Emma observes delightful, ambiguous portals in the world that play with transparency and light, and then creates her own. She is exploring inbetweeness: Her work rejects simple binaries and embraces the visual relationship between matter and energy, evolving outside our understanding and limited human perception.

Gail Meyers
Gail Meyers is a New York City based artist creating geometric abstract sculpture from found and sourced materials. Gail has exhibited widely in competitive juried group shows and invitational exhibitions in the tri-state New York area and beyond. Gail’s solo exhibition “Full Circle” (2022) was held at The Center for Maple Grove in Queens, New York. Gail’s most recent awards include a Queens Arts Fund “New Works Grant” for 2024; the Bruce Dorfman Grant Award for study at The Art Students League 2024-2025; Juror’s Choice Award for Eclipse, New England Sculpture Association Exhibition Equinox (2024); Second Place Award for Arabesque, Making Our Marks Exhibition, The International Society of Experimental Artists (2024); The Pietro & Alfrieda Montana Memorial Award for Joy, 110th Annual Exhibition of Allied Artists of America (2023); the Margaret Stefan Draughon Merit Scholarship for study at The Art Students League, 2023-2024
Gail has a M.A. in Art History from Columbia University and worked as a museum educator at The Cloisters and The Metropolitan Museum of Art for over 20 years. Gail has also worked as an educator in the New York City public school system, as a teaching artist for Puppetry in Practice, and as a yoga instructor. Gail is presently studying at The Art Students League in New York City with Bruce Dorfman and Georgia Kung.

Srishti Dass
Srishti Dass is an abstract painter and drawer based in New York, creating art that blends introspection with the world around her. Her work is deeply inspired by her environment—people, places, colors, and nature all inform her creative process. Through intricate patterns and symbolic imagery, she strive to bridge her inner anxieties with the outer world, offering viewers a space to explore their own thoughts.

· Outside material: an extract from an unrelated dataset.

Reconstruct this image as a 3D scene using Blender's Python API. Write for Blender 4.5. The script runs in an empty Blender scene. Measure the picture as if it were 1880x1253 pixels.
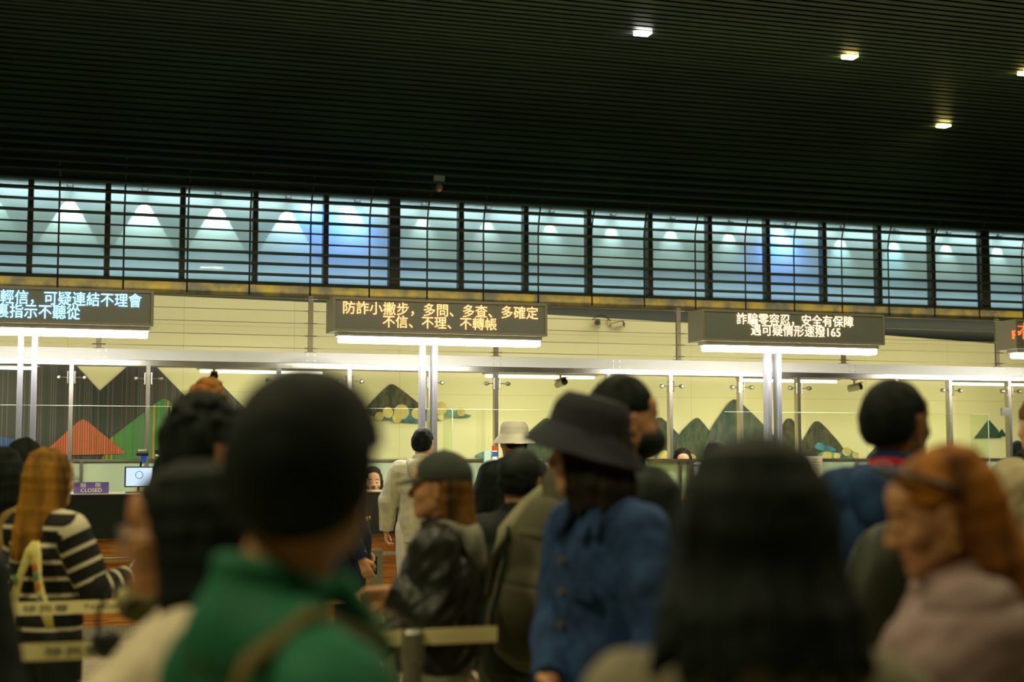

Dass’ art often delves into the micro and macro systems of nature—complex structures that have evolved over centuries and are mirrored by human creations in architecture, urban planning, and design. She is fascinated by the tension between monumental forms, like domes and columns, and the delicate details that comprise them. This juxtaposition invites meditation on our smallness within grand structures, reflecting a balance between detail and vastness.
Dass looks at the body as a microcosm, containing centuries of learned habits, patterns, and routines. The fragility and impermanence of the human experience are at the core of her practice. This fascination led her to Tantric practices and the spirituality associated with the daily processes of existing. Tantra communicates these emotions through patterns, colors, and shapes. Thus, pattern-making became more than a technique— a meditative practice. She recognized that the repetitive motions helped her tap into subconscious thought, creating a rhythmic harmony in her work. Dass intentionally leave space for viewers to interpret each piece in their own way, encouraging them to find their own meanings and stories within the patterns. While her art stems from personal exploration, it also serves as an invitation for others to connect with it, fostering an interplay between individual and universal experiences.